Ghulam mengaku terpanggil dengan kondisi kampung halamannya yang banyak memerlukan para dai.
“Bukan menjadi pemandangan aneh lagi, kita menyaksikan para remaja putri merokok. Belum lagi masalah penyakit sosial lainnya, seperti minum-minuman keras dan perzinaan,” katanya.
Ia sendiri, katanya, pernah menjadi korban kenakalan teman-teman seusianya. Pernah ia dipaksa dengan cara menyumpal beberapa rokok agar ia bisa menghisap.
“Jadi itu mimpi saya di masa depan, menjadi dai di sana, guna membantu masyarakat,” tuturnya.
Selain itu ada satu lagi harapan yang tengah dikejar pengidola Amirul Mukminin Abu Bakar Ashiddiq ini. Ia ingin menjadi seorang hafidz (penghafal Al-Quran) dengan baik dan mengamalkannya.
“Saya ingin memberikan syafaat kepada kedua orang tua saya, kelak di akhirat,” ucapnya.
Ia menyitir sebuah hadits tentang kemuliaan seorang hafidz al-Qur’an, kelak di akhirat, sebagaimana yang diriwayatkan oleh Ahmad dan Abu Daud, yang pernah ia dapatkan dari seorang ustadz semasa masih belajar di pesantren Tobilo.

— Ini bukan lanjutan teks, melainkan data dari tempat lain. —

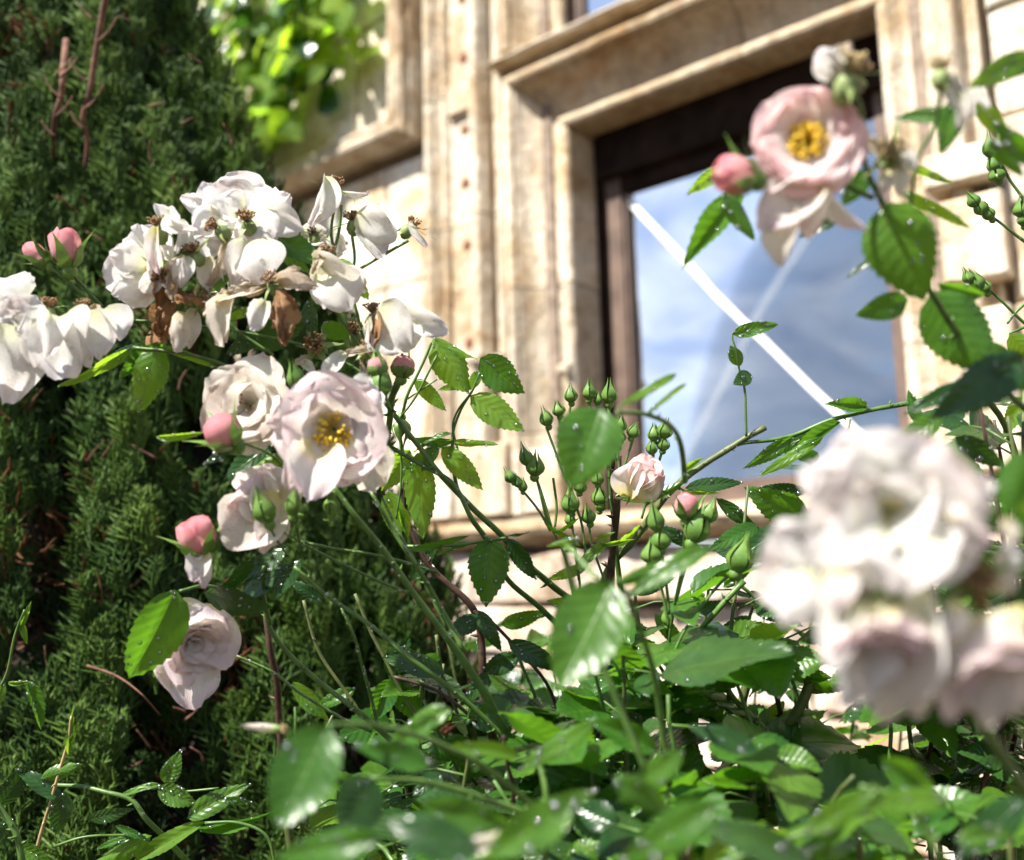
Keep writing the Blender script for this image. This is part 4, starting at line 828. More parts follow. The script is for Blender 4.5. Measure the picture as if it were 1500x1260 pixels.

Yang artinya, Rasulullah Muhammad Shallallahu ‘Alaihi Wassallam bersabda: “Barangsiapa membaca Al-Qur’an dan beramal dengan apa yang terkandung dalamnya maka kedua dua ibu bapaknya akan dipakaikan mahkota pada hari kiamat yang sinar mahkota itu akan melebihi daripada cahaya matahari, walaupun matahari itu berada didalam rumah-rumah kamu di dunia ini.”
“Al-Hamdulillah, saat ini saya tengah dalam proses memasuki hafalan juz yang ke empat. Semoga diberi kemudahan,” doanya. Amiin.